▶ _Goal of the exercise_:
Exactly retype the lines of the material from its first line to the line with "12), (h2_mid[2][0], 12)]", including both.

● ● ● ●

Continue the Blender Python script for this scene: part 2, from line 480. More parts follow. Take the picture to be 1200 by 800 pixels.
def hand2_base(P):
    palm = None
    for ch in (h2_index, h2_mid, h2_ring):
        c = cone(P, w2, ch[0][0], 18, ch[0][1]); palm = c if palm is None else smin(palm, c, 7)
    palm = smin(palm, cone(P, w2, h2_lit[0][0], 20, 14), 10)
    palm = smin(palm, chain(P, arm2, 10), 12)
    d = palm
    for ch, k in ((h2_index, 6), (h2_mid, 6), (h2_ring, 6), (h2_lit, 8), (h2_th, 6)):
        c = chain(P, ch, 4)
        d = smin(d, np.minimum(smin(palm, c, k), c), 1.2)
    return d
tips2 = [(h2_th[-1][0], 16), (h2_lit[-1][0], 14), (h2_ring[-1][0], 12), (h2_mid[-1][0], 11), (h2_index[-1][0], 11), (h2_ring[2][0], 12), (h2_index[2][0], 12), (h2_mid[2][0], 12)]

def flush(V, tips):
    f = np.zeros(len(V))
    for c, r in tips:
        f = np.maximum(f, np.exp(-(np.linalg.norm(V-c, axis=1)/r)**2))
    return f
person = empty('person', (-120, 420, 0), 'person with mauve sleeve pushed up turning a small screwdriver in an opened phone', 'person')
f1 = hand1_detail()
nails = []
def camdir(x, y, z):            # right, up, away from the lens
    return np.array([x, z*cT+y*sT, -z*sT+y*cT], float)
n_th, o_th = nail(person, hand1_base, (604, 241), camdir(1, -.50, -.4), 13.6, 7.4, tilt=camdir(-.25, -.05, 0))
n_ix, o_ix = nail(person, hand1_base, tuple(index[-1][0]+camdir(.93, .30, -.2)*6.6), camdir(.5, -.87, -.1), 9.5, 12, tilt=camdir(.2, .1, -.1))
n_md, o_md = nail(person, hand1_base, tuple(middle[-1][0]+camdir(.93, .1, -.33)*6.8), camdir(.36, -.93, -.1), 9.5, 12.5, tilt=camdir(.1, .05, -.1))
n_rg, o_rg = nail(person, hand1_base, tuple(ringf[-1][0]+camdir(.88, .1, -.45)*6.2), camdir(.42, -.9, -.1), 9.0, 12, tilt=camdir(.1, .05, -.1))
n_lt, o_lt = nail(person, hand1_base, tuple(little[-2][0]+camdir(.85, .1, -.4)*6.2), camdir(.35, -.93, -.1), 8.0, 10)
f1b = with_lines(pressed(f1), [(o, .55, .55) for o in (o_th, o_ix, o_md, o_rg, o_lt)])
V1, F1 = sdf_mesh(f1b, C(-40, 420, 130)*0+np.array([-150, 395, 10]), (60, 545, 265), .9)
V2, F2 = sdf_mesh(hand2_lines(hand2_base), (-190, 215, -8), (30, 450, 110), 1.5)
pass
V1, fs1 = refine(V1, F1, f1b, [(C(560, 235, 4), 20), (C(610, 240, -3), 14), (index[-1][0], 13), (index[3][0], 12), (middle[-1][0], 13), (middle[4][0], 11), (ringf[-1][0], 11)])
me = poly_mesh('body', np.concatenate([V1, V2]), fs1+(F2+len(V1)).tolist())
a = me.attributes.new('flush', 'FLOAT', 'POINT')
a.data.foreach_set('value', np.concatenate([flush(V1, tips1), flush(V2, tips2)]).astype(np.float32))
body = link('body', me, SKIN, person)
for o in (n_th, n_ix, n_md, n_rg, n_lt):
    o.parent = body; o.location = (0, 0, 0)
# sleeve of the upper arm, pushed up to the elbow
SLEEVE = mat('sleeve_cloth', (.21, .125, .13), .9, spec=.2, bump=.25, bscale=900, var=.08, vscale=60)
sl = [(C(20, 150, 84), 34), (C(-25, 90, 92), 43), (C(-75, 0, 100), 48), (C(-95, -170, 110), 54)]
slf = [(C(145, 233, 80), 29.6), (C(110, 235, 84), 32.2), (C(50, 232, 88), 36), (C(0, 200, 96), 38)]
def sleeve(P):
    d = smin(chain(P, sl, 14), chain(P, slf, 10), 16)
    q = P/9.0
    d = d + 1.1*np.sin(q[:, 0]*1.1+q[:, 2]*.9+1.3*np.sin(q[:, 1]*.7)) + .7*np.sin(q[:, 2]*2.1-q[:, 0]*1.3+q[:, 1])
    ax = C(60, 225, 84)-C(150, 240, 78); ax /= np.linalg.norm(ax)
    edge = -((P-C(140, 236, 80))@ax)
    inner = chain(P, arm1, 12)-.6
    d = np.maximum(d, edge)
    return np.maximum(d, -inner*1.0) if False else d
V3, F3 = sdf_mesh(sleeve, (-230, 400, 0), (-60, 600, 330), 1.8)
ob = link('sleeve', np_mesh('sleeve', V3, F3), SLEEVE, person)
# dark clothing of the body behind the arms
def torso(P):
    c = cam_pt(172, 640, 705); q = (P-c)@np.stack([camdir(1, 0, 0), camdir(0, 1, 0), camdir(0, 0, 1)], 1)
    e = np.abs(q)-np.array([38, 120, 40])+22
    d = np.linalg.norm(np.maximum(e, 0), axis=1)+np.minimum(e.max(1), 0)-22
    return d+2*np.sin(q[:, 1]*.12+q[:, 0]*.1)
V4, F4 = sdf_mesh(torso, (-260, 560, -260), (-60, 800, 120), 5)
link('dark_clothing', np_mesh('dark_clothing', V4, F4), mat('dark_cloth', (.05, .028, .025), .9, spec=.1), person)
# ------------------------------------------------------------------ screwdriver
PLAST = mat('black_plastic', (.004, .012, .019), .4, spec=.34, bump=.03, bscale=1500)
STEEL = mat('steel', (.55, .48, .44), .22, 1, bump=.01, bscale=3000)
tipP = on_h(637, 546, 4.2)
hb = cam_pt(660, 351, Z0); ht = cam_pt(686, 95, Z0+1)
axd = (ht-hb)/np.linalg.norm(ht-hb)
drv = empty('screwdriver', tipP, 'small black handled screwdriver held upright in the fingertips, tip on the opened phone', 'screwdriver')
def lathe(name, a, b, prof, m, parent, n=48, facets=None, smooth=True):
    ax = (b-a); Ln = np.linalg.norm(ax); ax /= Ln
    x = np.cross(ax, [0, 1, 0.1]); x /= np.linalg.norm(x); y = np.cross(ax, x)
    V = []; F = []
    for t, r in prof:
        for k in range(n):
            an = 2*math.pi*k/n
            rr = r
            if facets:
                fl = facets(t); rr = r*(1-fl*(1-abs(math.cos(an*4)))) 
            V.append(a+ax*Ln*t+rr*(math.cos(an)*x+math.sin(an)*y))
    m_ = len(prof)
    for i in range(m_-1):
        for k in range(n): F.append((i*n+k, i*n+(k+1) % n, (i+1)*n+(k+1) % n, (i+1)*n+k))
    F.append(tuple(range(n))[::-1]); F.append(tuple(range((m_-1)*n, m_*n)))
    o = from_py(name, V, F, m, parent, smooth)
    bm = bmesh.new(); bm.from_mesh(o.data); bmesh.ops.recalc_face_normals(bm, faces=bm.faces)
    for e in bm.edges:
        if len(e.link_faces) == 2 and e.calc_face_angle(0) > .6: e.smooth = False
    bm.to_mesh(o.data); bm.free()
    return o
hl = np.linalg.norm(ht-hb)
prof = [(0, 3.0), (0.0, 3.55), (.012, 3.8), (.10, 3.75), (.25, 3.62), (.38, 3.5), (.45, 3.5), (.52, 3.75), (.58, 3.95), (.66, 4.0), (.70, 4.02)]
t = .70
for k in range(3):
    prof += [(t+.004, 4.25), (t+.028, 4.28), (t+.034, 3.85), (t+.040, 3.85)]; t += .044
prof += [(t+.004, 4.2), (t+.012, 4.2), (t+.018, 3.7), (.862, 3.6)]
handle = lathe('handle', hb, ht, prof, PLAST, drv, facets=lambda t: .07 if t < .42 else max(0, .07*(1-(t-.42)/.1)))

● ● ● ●

▶ _Full output_:
Continue the Blender Python script for this scene: part 2, from line 480. More parts follow. Take the picture to be 1200 by 800 pixels.
def hand2_base(P):
    palm = None
    for ch in (h2_index, h2_mid, h2_ring):
        c = cone(P, w2, ch[0][0], 18, ch[0][1]); palm = c if palm is None else smin(palm, c, 7)
    palm = smin(palm, cone(P, w2, h2_lit[0][0], 20, 14), 10)
    palm = smin(palm, chain(P, arm2, 10), 12)
    d = palm
    for ch, k in ((h2_index, 6), (h2_mid, 6), (h2_ring, 6), (h2_lit, 8), (h2_th, 6)):
        c = chain(P, ch, 4)
        d = smin(d, np.minimum(smin(palm, c, k), c), 1.2)
    return d
tips2 = [(h2_th[-1][0], 16), (h2_lit[-1][0], 14), (h2_ring[-1][0], 12), (h2_mid[-1][0], 11), (h2_index[-1][0], 11), (h2_ring[2][0], 12), (h2_index[2][0], 12), (h2_mid[2][0], 12)]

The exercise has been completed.